Exausto, de certa forma frustrado por ter chegado a horas tardias, abandonei a rua já quase deserta e deixei que os meus passos me conduzissem até ao hotel, iluminado pelas luzes trémulas dos candeeiros que se espalhavam para lá dos passeios, desenhando sombras que envolviam a noite numa atmosfera fantasmagórica. Mesmo cansado, decidi continuar a leitura interrompida durante a tarde, quando o cenário que entrava emoldurado por uma das janelas da carruagem, encimado por nuvens cor de chumbo, me parecia mais apelativo. Olhei o título do livro, repousando sobre o edredão da cama, e fui passando os olhos pelas linhas que se aproximavam do seu final, como um comboio prestes a chegar ao seu destino, até me deter logo após uma frase forte – “Porque tenho medo de ser livre”.
“Do meu quarto de Graz, vê-se a torre do relógio sobre o monte do castelo”, escreve Herta Müller, em Tudo o que eu tenho trago comigo, um livro que a romena de origem alemã deveria ter publicado em conjunto com Oskar Pastior, deportado de uma das muitas aldeias que recordam o passado fascista da Roménia e falecido em 2006, antes de se materializar a ambição de ambos. Graz, a despeito de ocupar o segundo lugar entre as cidades austríacas com mais habitantes (270 mil), logo a seguir a Viena, está longe de provocar no turista a mesma atracção que produzem, pela sua força mais mediática, a capital ou Salzburgo ou mesmo Innsbruck, tão-pouco inspira escritores ou homens das artes como estas, por onde se caminha sob o peso da música e dos nomes do passado que nem o passo apressado do homem do presente ousa esquecer.
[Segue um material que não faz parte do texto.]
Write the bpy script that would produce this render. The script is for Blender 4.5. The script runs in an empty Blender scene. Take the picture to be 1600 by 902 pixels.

Essa incapacidade para rivalizar e a coincidência na escolha da leitura lançaram-me, de súbito, para a janela, como quem pretende, num breve segundo, redefinir a imagem de Graz para o turista comum. Mas uma chuva miudinha, teimosa, pouco ou nada deixava ver, gotículas que vão deslizando pelo vidro, tornando ainda mais pálidas as luzes que se avistam e alimentando o enigma até que um novo dia nasça. Leio mais um pouco, umas escassas linhas, mas não chego ao fim: “De qualquer forma, vou continuar a morar aqui, e a rua também não vai a lado nenhum e o Verão ainda está para durar. Eu tenho tempo e fico à espera.”
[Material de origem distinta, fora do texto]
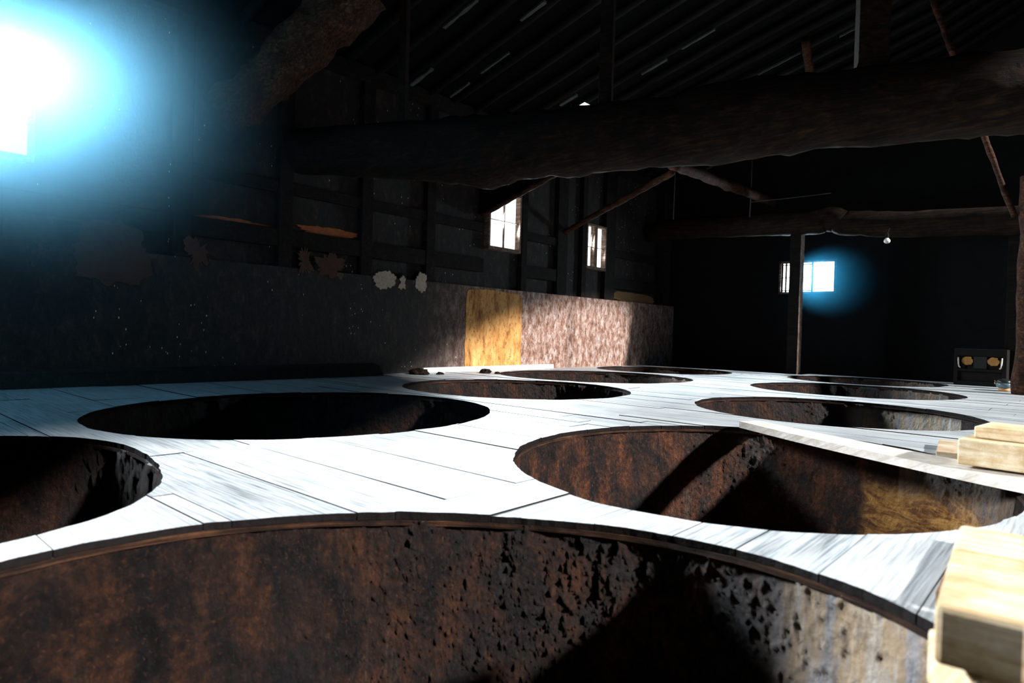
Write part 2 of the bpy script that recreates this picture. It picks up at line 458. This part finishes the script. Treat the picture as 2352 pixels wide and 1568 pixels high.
# back wall
wb = MB()
BW = (-3.76, -2.97, 1.25, 1.71)
wb.box(XL-.25, BW[0], YB, YB+.2, -2.05, 7); wb.box(BW[1], XR+.2, YB, YB+.2, -2.05, 7)
wb.box(BW[0], BW[1], YB, YB+.2, -2.05, BW[2]); wb.box(BW[0], BW[1], YB, YB+.2, BW[3], 7)
tag(wb.build('wall_back', m_plain('sooty_back_wall', (.008, .008, .009), .9, .15, .01, nsc=6)), kind='structure')
wf = MB(); wf.box(XL-.25, XR+.2, YF-.2, YF, -2.05, 7)
tag(wf.build('wall_front', m_plain('sooty_front_wall', (.03, .028, .026), .9, .15)), kind='structure')
# unseen right wall, its opening shaped to cut out the sun patches
wr = MB()
OP = [(-2.5, 2.6), (1.2, 3.05), (1.9, 3.37), (4.3, 3.7), (5.0, 4.1), (5.8, 4.84), (6.7, 5.22), (7.7, 5.56), (9.1, 5.9), (9.9, 5.95), (10.5, 5.8), (10.68, 4.4)]
def wseg(y0, y1, a0, a1, b0, b1):
    wr.hexa([(XR, y0, a0), (XR+.18, y0, a0), (XR+.18, y1, a1), (XR, y1, a1), (XR, y0, b0), (XR+.18, y0, b0), (XR+.18, y1, b1), (XR, y1, b1)])
wseg(YF-.2, OP[0][0], -2.05, -2.05, 7, 7); wseg(OP[-1][0], YB+.2, -2.05, -2.05, 7, 7)
wseg(OP[0][0], OP[-1][0], -2.05, -2.05, -.01, -.01)
for p, q in zip(OP, OP[1:]): wseg(p[0], q[0], p[1], q[1], 7, 7)
tag(wr.build('wall_right', m_plain('plank_wall', (.05, .04, .035), .9)), kind='structure')

# roof: sheathing, rafters, worn laths
rf = MB()
x0, x1 = XL-.4, XR+.2
for x0, x1 in ((XL-.4, -1.5), (-1.5, XR+.2)):
    rf.hexa([(x0, YF-.2, roofz(x0)+.1), (x1, YF-.2, roofz(x1)+.1), (x1, YB+.2, roofz(x1)+.1), (x0, YB+.2, roofz(x0)+.1),
         (x0, YF-.2, roofz(x0)+.2), (x1, YF-.2, roofz(x1)+.2), (x1, YB+.2, roofz(x1)+.2), (x0, YB+.2, roofz(x0)+.2)])
ceiling = tag(rf.build('ceiling', m_plain('smoked_roof_boards', (.005, .005, .005), .95, .05, .02, nsc=12)), kind='structure')
yy = YF+.2; i = 0
while yy < YB-.1:
    r = MB(); xa, xb = XL-.2, XR
    P = [(x, yy+.02*noise.noise(Vector((x, yy, 3))), roofz(x)+.04+.012*noise.noise(Vector((x*1.3, yy*3, 1)))) for x in [xa+(xb-xa)*k/16 for k in range(17)]]
    r.tube(P, .042, 8, .012, 5); r.build('rafter', DARKW, ceiling, smooth=True); yy += .36
for (x0, x1, y0, w) in [(-4.95,-4.70,6.33,.06),(-4.02,-3.70,6.665,.055),(-3.50,-3.12,6.635,.035),(-5.55,-5.22,4.50,.06),(-4.68,-4.24,4.17,.06),(-4.2,-3.9,4.72,.05),(-5.5,-5.2,5.02,.04),(-5.0,-4.6,5.0,.03),
                        (-3.2,-2.7,8.05,.02),(-2.3,-1.9,8.15,.015),(-5.2,-4.5,9.9,.02),(-5.1,-4.3,10.25,.02),(-5.0,-4.4,9.55,.018)]:
    l = MB(); k = 9
    for i in range(k):
        a, b = x0+(x1-x0)*i/k, x0+(x1-x0)*(i+1)/k
        wa = w*(.5+.5*noise.noise(Vector((a*9, y0, 0))))+.01; wb_ = w*(.5+.5*noise.noise(Vector((b*9, y0, 0))))+.01
        z = lambda q: roofz(q)-.008
        l.hexa([(a, y0-wa/2, z(a)-.02), (b, y0-wb_/2, z(b)-.02), (b, y0+wb_/2, z(b)-.02), (a, y0+wa/2, z(a)-.02),
                (a, y0-wa/2, z(a)), (b, y0-wb_/2, z(b)), (b, y0+wb_/2, z(b)), (a, y0+wa/2, z(a))])
    l.build('lath', LATH, ceiling)
gp = MB(); gp.v = [(-4.95, 6.60, roofz(-4.95)-.01), (-4.78, 6.60, roofz(-4.78)-.01), (-4.78, 6.72, roofz(-4.78)-.01),
                   (-4.95, 6.60, roofz(-4.95)+.01), (-4.78, 6.60, roofz(-4.78)+.01), (-4.78, 6.72, roofz(-4.78)+.01)]
gp.face([2, 1, 0]); gp.face([3, 4, 5]); gp.face([0, 1, 4, 3]); gp.face([1, 2, 5, 4]); gp.face([2, 0, 3, 5])
gp.build('daylight_gap', m_pane(1.4), ceiling)

# ---------------------------------------------------------------- windows
def window_x(n, y0, y1, z0, z1, strength, bars_y, bars_z, bw=.016, thick=None):
    r = empty('window_%d' % n, (XL-.05, (y0+y1)/2, z0)); tag(r, kind='structure')
    f = MB(); t = .035
    f.box(XL-.11, XL+.0, y0-.01, y1+.01, z0-.045, z0); f.box(XL-.11, XL+.0, y0-.01, y1+.01, z1, z1+.03)
    f.box(XL-.11, XL+.0, y0-.03, y0, z0-.045, z1+.03); f.box(XL-.11, XL+.0, y1, y1+.03, z0-.045, z1+.03)
    under(r, f, 'window_frame', FRAME, bevel=.003)
    p = MB(); p.box(XL-.10, XL-.085, y0, y1, z0, z1); under(r, p, 'pane', m_pane(strength))
    m = MB()
    for b in bars_y: m.box(XL-.055, XL-.03, b-bw/2, b+bw/2, z0, z1)
    for b in bars_z: m.box(XL-.05, XL-.036, y0, y1, b-.005, b+.005)
    if thick: m.box(XL-.06, XL-.02, thick[0], thick[1], z0, z1)
    under(r, m, 'muntin', FRAME)
    return r
window_x(1, *WIN[0], 1.5, [.68], [2.02])
window_x(2, *WIN[1], 2.2, [6.17], [1.90])
window_x(3, *WIN[2], 2.2, [8.13], [1.80], thick=(8.18, 8.26))
r = empty('window_4', ((BW[0]+BW[1])/2, YB, BW[2])); tag(r, kind='structure')
f = MB()
f.box(BW[0]-.02, BW[1]+.02, YB-.02, YB+.09, BW[2]-.03, BW[2]); f.box(BW[0]-.02, BW[1]+.02, YB-.02, YB+.09, BW[3], BW[3]+.03)
f.box(BW[0]-.03, BW[0], YB-.02, YB+.09, BW[2]-.03, BW[3]+.03); f.box(BW[1], BW[1]+.03, YB-.02, YB+.09, BW[2]-.03, BW[3]+.03)
under(r, f, 'window_frame', FRAME)
p = MB(); p.box(BW[0], BW[1], YB+.085, YB+.10, BW[2], BW[3]); under(r, p, 'pane', m_pane(6.0))
m = MB()
for b in (-3.70, -3.30): m.box(b-.012, b+.012, YB+.03, YB+.05, BW[2], BW[3])
m.box(BW[0], -3.29, YB+.03, YB+.045, 1.475, 1.487); m.box(BW[0], -3.29, YB+.03, YB+.05, BW[3]-.035, BW[3]-.02); m.box(BW[0], -3.29, YB+.03, YB+.05, BW[2]+.015, BW[2]+.03)
under(r, m, 'muntin', FRAME)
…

No meu caso, porque é Inverno.
O símbolo dos namorados
A manhã levanta-se na companhia de um sol preguiçoso que, uma vez por outra, se insinua por entre o cortinado de motivos geométricos; a janela deixa agora ver muito mais do que por entre a chuva e as trevas, funcionando como esboço de uma cidade que os austríacos baptizaram carinhosamente como a “Rainha dos Corações”, como alguém que se ama em segredo, uma amante, sedutora ao ponto de cinzelar o seu carácter na alma dos visitantes. Património Mundial da UNESCO desde finais do século passado e Capital Cultural da Europa em 2003, Graz tem na parte antiga a sua verdadeira essência, um núcleo histórico dominado pela Schlossberg, a colina que se projecta como uma espécie de vigilante sobre os harmoniosos telhados e que em tempos de antanho estava rodeada por uma muralha. Hoje, tantos anos depois, nada mais resta do que um conjunto de ruínas que alberga uma série de actividades ao ar livre (há também um pequeno museu com uma bela panorâmica desde o terraço) mas a subida até à Torre do Relógio, no extremo mais a sul da Schlossberg e símbolo da cidade e dos namorados, é um desafio que nenhum viandante deve perder, com a vantagem de gozar de três opções: um teleférico que foi inaugurado em 1894, um elevador panorâmico que parte da Schlossbergplatz ou a pé, seguramente a melhor opção, ao longo de uma escadaria escarpada que foi escavada nas rochas durante a I Guerra Mundial, um percurso lento através do perfil acidentado do relevo mas que propicia imagens sublimes do centro histórico.